Last Modified: 19 Nov 2011 00:22
The US alleges agents linked to Iran's powerful Revolutionary Guard were behind a plot to assassinate al-Jubeir [EPA]

The UN General Assembly has overwhelmingly approved a resolution deploring the alleged plot to kill Saudi Arabia's ambassador to the United States.

The 193-member world body did not directly accuse Iran of involvement in the resolution passed on Friday, but it called on the Islamic Republic to comply with international law requiring protection of diplomats and to cooperate in bringing those responsible for the assassination plot to justice.

The United States charged in October that agents linked to Iran's powerful Revolutionary Guard were involved in a plot to kill Saudi Ambassador Adel al-Jubeir at his favorite restaurant in Washington.

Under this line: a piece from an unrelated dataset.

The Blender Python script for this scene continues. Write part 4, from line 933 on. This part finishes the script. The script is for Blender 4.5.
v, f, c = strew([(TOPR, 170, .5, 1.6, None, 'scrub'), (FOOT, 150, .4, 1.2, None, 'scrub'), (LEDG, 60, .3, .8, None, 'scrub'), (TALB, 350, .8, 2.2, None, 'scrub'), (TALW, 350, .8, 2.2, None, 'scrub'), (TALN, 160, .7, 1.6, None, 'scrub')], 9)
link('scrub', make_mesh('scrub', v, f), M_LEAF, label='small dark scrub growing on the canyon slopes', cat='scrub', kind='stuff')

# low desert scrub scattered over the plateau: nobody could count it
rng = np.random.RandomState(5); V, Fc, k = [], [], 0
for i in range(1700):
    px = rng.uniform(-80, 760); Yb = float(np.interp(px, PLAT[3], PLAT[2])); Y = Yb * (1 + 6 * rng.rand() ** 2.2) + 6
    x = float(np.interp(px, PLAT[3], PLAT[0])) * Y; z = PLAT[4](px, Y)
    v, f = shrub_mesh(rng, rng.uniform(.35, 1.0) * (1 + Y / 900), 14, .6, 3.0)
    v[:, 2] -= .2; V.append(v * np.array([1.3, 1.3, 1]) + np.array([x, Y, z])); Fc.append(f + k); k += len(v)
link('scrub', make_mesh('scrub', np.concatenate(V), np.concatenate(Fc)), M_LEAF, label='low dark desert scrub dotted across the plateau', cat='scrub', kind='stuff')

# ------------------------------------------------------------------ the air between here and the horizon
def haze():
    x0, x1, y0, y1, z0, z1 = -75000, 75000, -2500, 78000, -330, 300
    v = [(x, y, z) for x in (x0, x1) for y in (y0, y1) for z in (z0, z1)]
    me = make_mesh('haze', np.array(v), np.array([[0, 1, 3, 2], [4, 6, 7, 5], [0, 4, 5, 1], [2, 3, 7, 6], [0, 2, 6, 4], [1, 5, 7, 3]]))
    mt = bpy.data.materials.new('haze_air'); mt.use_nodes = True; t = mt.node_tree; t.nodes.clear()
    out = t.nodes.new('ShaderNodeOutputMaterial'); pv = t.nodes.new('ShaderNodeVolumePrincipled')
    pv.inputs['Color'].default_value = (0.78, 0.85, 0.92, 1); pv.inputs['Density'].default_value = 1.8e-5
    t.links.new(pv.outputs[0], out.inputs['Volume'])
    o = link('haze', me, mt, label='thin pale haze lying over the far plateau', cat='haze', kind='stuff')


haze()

A US criminal complaint accused Mansour Arbabsiar and Gholam Shakuri, who the US said was a member of Iran's elite Quds Force, of hiring a would-be assassin from a Mexican drug cartel.

Arbabsiar pleaded not guilty to involvement in the plot in a New York court last month. Shakuri is still wanted and said to be in Iran.

Arbabsiar has allegedly said he organised the hit on behalf of a cousin, whom he described as a high-ranking officer in the Revolutionary Guard.

Unsubstantiated

Iran, which has vehemently denied any involvement and called the allegations “laughable,'' tried to have all references to the Islamic Republic removed from the Saudi-sponsored resolution. But it received support from less than a dozen countries, and its attempts to amend the Saudi draft were soundly defeated.

The General Assembly then approved the resolution by a vote of 106-9, with 40 abstentions. Those joining Iran in voting "no'' were Armenia, Bolivia, Cuba, North Korea, Ecuador, Nicaragua, Venezuela and Zambia.

Introducing the resolution, Saudi Arabia's UN Ambassador Abdullah al-Mouallimi said "enough is enough" with attacks on diplomatic personnel, but Riyadh was "not seeking to insult Iran or any other country."

"Justice demands that we give full opportunity to the Islamic Republic of Iran to come clean and prove its innocence if it is not involved in this plot," he said.

Iranian Ambassador Mohammad Khazaee told the assembly the resolution was "based on nothing but an unsubstantiated claim of one member state," referring to the the United States.